Prompt-Driven Feature Diffusion for Open-World Semi-Supervised Learning
This addresses the problem of semi-supervised learning in open-world scenarios where new classes appear without labels, representing a novel method for a known bottleneck.
The paper tackles the challenge of lacking labeled data for unseen classes in Open World Semi-Supervised Learning by introducing Prompt-Driven Feature Diffusion (PDFD), which uses class-specific prompts in a diffusion model to generate discriminative features, resulting in remarkable performance enhancements over state-of-the-art methods.
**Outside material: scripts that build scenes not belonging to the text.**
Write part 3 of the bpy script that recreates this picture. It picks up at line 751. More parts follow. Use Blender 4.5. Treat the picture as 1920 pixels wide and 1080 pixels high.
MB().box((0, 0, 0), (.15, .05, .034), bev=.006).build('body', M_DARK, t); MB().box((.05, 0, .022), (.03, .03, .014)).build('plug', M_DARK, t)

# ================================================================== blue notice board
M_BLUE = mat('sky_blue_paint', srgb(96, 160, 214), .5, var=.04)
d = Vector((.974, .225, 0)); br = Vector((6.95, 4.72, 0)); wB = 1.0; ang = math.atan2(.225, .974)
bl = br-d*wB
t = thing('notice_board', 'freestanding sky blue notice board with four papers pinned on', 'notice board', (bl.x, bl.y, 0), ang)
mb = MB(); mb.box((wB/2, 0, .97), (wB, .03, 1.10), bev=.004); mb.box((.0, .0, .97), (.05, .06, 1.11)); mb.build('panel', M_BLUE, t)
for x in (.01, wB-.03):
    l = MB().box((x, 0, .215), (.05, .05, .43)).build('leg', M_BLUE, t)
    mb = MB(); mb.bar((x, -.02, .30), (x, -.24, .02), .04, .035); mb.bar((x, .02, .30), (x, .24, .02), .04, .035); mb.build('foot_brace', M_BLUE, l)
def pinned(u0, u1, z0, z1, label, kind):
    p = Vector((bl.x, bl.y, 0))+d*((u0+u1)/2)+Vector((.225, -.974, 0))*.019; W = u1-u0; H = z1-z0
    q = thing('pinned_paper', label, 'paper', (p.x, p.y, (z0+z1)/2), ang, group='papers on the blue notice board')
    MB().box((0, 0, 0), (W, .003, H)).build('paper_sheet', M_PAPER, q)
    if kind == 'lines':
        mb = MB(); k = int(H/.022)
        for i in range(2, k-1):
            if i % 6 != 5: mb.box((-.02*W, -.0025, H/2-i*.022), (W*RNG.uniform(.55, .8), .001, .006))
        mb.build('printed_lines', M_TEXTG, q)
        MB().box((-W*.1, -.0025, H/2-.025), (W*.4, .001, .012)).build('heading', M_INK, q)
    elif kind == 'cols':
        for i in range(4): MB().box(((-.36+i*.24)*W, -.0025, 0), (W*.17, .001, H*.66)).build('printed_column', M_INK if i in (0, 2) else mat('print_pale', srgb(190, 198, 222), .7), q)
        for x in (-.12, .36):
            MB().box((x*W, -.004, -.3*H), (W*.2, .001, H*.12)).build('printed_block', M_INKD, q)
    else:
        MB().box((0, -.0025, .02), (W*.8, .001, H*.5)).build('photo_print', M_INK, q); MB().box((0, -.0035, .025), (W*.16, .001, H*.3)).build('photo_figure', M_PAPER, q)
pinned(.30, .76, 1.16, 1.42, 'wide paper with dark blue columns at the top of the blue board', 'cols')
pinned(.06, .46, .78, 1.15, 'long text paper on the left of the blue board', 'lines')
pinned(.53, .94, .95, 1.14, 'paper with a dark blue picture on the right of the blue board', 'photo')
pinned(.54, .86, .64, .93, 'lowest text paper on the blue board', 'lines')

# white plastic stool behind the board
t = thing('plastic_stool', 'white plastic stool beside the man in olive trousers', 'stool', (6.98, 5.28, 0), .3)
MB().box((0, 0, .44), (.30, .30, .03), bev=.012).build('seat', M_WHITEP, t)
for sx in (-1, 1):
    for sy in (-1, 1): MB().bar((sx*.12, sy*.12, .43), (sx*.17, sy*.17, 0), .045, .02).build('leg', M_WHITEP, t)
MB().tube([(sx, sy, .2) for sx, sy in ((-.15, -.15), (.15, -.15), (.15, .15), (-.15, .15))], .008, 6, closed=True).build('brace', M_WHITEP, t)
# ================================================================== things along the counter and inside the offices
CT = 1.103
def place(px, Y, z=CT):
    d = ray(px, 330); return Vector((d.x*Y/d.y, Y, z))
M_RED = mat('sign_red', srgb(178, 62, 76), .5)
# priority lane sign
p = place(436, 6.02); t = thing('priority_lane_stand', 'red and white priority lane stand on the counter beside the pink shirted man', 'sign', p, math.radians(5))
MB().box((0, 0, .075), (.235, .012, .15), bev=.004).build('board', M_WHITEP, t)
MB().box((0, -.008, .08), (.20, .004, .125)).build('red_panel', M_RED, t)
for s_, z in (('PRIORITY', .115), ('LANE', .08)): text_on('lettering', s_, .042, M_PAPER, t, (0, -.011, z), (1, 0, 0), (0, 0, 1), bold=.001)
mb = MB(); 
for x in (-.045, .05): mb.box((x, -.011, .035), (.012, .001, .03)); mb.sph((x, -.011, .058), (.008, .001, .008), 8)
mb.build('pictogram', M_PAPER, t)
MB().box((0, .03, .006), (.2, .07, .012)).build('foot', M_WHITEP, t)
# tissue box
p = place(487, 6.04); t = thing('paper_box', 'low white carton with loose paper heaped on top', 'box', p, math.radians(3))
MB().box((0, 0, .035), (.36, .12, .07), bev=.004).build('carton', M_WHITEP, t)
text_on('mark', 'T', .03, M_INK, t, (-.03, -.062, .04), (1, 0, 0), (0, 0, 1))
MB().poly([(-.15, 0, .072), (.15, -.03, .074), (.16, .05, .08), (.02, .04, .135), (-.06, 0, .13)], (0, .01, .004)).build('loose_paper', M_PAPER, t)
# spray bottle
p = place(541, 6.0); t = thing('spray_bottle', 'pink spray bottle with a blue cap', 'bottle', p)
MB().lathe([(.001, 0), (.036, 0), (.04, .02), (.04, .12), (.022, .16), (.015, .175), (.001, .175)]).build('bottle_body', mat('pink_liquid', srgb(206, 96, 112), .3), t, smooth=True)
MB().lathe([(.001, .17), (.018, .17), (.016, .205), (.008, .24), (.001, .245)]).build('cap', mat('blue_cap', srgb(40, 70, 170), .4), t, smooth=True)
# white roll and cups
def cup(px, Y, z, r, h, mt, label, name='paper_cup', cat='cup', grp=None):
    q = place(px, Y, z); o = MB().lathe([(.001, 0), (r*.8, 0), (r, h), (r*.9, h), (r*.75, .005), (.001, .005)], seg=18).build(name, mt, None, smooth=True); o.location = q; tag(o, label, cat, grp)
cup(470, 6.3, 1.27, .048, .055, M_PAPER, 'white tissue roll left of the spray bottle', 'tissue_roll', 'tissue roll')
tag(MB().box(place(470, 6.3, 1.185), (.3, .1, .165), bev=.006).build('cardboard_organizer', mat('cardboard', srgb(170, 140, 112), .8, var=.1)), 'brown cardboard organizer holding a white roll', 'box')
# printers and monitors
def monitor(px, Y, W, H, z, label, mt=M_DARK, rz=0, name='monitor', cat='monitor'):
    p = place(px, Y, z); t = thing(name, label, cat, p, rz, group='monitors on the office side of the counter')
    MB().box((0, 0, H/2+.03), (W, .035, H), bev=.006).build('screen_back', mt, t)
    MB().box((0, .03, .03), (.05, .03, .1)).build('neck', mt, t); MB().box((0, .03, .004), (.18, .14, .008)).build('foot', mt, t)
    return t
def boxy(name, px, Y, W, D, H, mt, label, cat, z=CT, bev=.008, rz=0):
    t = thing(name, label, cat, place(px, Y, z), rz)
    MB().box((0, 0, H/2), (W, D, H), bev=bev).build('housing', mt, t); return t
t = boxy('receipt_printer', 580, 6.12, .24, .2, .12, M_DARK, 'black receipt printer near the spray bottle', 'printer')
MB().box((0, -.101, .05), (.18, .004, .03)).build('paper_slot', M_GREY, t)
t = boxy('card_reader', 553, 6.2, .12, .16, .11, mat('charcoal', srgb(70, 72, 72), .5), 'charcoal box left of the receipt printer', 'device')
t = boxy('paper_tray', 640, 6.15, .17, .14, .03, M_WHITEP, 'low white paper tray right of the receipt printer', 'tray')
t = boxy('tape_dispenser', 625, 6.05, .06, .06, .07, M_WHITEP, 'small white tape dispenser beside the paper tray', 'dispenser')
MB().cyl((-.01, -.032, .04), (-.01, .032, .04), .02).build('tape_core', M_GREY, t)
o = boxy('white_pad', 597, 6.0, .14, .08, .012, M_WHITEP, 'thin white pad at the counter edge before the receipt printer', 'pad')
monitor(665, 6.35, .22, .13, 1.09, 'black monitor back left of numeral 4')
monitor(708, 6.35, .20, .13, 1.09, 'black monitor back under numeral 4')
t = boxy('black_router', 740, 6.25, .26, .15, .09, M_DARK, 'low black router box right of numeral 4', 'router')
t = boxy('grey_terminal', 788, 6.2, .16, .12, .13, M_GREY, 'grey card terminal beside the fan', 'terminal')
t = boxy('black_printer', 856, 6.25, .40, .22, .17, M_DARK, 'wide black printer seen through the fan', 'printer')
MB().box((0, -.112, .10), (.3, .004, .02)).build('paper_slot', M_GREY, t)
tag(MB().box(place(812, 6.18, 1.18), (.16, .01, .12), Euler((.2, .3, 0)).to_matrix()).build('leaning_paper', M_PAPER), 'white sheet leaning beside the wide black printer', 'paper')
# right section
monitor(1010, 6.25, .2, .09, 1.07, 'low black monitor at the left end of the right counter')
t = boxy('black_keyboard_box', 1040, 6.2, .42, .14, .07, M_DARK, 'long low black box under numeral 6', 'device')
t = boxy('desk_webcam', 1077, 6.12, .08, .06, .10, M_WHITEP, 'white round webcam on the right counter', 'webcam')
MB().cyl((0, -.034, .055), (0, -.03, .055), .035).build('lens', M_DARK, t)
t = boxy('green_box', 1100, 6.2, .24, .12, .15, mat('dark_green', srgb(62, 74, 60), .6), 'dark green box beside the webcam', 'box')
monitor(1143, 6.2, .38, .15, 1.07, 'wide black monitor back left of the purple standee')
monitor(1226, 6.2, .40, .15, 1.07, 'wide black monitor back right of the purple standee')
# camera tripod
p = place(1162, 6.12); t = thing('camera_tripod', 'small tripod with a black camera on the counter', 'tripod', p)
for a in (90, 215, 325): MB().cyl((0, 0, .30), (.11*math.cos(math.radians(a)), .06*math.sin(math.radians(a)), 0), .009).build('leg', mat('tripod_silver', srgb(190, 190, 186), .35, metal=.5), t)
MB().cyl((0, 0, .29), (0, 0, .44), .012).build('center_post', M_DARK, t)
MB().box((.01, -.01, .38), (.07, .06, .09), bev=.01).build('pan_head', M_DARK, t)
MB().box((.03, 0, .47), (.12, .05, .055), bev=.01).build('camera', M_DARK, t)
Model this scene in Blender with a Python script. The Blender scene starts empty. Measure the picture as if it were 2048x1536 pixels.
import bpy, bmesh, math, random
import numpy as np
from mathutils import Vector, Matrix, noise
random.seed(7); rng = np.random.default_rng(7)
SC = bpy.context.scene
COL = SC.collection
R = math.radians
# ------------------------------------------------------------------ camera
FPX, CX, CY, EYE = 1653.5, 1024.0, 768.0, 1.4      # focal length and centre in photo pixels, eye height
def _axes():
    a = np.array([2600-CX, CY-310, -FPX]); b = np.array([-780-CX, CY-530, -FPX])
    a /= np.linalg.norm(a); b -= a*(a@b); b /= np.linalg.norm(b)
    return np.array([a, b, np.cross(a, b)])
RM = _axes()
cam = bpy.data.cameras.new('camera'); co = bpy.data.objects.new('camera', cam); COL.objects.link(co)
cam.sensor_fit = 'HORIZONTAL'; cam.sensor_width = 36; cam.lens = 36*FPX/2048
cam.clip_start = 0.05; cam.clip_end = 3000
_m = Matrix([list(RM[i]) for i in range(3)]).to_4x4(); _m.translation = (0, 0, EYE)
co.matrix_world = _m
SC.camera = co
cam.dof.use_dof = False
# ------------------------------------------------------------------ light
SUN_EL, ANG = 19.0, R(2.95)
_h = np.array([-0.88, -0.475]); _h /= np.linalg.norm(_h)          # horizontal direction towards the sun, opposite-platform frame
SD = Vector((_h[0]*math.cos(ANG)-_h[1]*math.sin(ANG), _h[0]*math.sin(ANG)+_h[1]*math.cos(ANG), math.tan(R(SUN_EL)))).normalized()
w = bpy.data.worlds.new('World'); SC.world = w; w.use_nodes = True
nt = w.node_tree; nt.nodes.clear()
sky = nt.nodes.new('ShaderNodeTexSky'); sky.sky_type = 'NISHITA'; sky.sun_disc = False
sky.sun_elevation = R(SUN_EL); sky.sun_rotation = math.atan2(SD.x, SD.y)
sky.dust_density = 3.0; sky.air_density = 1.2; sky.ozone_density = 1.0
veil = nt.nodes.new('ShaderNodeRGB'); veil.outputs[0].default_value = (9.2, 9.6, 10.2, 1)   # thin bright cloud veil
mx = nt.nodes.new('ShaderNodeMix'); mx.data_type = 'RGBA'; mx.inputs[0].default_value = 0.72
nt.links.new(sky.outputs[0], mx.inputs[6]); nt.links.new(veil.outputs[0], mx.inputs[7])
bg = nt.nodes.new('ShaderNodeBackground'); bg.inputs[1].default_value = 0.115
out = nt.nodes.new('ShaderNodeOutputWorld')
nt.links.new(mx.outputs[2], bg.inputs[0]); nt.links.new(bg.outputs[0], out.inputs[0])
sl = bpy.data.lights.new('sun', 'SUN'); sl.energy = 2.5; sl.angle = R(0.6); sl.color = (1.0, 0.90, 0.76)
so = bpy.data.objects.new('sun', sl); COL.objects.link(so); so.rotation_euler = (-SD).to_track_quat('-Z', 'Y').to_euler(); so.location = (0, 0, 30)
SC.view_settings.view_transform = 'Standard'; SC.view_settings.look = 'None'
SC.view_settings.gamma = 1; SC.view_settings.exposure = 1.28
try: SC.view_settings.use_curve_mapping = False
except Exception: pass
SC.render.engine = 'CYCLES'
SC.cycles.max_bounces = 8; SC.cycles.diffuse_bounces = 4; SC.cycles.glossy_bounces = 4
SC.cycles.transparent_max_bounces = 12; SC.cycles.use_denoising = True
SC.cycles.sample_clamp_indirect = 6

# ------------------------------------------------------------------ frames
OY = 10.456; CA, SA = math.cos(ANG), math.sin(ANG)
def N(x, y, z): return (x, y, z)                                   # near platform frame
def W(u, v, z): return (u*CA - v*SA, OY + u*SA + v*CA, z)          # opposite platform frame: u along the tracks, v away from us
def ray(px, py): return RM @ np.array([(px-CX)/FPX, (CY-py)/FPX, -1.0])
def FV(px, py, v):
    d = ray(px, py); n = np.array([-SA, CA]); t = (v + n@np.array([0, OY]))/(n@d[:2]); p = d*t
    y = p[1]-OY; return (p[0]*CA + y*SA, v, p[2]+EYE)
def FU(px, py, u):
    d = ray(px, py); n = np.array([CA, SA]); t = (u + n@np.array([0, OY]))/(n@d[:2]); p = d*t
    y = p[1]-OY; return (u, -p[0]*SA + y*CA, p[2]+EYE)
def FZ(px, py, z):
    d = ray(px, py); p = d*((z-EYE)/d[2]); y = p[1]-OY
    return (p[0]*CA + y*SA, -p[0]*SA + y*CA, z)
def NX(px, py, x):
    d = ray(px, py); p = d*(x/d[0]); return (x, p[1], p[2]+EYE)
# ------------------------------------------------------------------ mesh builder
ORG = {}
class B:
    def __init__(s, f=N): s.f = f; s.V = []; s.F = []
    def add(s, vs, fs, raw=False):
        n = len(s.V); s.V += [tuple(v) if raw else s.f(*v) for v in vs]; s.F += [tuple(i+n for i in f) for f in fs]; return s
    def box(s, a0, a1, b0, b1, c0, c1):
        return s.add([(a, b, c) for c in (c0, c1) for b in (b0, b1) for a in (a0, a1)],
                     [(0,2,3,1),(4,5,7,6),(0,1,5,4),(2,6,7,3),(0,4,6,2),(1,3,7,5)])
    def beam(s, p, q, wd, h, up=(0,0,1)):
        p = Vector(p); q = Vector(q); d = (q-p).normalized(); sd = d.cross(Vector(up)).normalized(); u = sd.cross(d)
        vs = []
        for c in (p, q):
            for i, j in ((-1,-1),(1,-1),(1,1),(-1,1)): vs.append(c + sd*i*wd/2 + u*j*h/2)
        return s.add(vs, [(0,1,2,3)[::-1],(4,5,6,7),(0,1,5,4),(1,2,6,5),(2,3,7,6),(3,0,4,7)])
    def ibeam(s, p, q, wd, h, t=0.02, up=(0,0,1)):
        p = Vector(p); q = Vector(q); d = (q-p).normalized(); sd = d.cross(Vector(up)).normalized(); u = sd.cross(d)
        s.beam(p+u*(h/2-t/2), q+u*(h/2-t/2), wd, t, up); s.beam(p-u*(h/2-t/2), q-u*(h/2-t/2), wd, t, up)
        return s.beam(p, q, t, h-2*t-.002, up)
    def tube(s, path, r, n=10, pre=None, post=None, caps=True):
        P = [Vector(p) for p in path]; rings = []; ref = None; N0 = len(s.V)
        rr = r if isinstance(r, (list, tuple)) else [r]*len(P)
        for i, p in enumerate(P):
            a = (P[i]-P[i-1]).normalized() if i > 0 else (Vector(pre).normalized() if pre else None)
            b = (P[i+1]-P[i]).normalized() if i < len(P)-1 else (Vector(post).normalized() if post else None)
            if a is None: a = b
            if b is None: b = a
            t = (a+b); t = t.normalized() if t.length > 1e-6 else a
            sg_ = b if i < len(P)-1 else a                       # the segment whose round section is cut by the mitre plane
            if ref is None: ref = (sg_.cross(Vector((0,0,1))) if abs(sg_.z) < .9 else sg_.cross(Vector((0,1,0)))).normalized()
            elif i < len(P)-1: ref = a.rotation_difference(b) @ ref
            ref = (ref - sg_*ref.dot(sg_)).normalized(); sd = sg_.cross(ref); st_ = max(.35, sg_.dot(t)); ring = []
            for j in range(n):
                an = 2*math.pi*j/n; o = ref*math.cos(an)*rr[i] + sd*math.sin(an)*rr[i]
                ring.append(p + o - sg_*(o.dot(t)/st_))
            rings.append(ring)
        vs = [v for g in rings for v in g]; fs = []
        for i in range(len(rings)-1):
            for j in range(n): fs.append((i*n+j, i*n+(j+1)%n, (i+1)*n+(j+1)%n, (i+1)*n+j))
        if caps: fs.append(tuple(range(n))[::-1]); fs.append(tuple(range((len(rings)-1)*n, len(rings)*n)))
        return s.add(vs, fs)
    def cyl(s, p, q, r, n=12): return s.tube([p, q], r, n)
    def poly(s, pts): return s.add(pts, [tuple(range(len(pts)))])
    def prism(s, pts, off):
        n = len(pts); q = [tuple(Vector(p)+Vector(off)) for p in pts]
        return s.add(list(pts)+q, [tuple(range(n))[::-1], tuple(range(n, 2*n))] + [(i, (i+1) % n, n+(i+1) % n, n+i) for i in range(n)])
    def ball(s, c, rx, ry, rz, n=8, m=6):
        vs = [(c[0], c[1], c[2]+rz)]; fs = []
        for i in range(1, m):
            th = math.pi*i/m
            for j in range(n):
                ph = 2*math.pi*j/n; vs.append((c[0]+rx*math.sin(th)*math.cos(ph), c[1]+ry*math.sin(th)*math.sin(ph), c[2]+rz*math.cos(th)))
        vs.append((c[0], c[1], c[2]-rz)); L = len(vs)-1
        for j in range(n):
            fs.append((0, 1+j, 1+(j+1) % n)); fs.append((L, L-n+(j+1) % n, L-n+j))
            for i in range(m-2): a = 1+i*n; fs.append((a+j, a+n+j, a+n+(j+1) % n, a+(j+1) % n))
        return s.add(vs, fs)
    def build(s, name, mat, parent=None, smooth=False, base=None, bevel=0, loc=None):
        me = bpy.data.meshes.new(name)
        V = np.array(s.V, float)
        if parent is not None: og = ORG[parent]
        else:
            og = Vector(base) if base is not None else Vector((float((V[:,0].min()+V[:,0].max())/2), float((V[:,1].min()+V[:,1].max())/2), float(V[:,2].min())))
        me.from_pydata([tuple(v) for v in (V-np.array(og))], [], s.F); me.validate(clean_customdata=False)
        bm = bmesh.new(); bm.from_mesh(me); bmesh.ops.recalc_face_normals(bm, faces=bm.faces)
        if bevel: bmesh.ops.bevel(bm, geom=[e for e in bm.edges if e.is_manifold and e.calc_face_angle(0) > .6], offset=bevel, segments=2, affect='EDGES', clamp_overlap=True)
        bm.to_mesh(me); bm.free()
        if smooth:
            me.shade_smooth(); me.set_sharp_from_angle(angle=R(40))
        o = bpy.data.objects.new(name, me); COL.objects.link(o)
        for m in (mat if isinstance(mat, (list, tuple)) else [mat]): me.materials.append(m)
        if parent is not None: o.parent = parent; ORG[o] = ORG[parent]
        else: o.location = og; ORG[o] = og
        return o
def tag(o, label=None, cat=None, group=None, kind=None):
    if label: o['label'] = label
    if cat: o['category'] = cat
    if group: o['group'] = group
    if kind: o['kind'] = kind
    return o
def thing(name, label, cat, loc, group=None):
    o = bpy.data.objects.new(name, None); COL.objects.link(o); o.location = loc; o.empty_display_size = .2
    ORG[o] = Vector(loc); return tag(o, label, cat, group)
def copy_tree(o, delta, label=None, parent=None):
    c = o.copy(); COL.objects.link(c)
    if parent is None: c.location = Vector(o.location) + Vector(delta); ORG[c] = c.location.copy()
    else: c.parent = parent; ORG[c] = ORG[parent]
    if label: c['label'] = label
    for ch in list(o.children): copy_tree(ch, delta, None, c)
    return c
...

In this paper, we present a novel approach termed Prompt-Driven Feature Diffusion (PDFD) within a semi-supervised learning framework for Open World Semi-Supervised Learning (OW-SSL). At its core, PDFD deploys an efficient feature-level diffusion model with the guidance of class-specific prompts to support discriminative feature representation learning and feature generation, tackling the challenge of the non-availability of labeled data for unseen classes in OW-SSL. In particular, PDFD utilizes class prototypes as prompts in the diffusion model, leveraging their class-discriminative and semantic generalization ability to condition and guide the diffusion process across all the seen and unseen classes. Furthermore, PDFD incorporates a class-conditional adversarial loss for diffusion model training, ensuring that the features generated via the diffusion process can be discriminatively aligned with the class-conditional features of the real data. Additionally, the class prototypes of the unseen classes are computed using only unlabeled instances with confident predictions within a semi-supervised learning framework. We conduct extensive experiments to evaluate the proposed PDFD. The empirical results show PDFD exhibits remarkable performance enhancements over many state-of-the-art existing methods.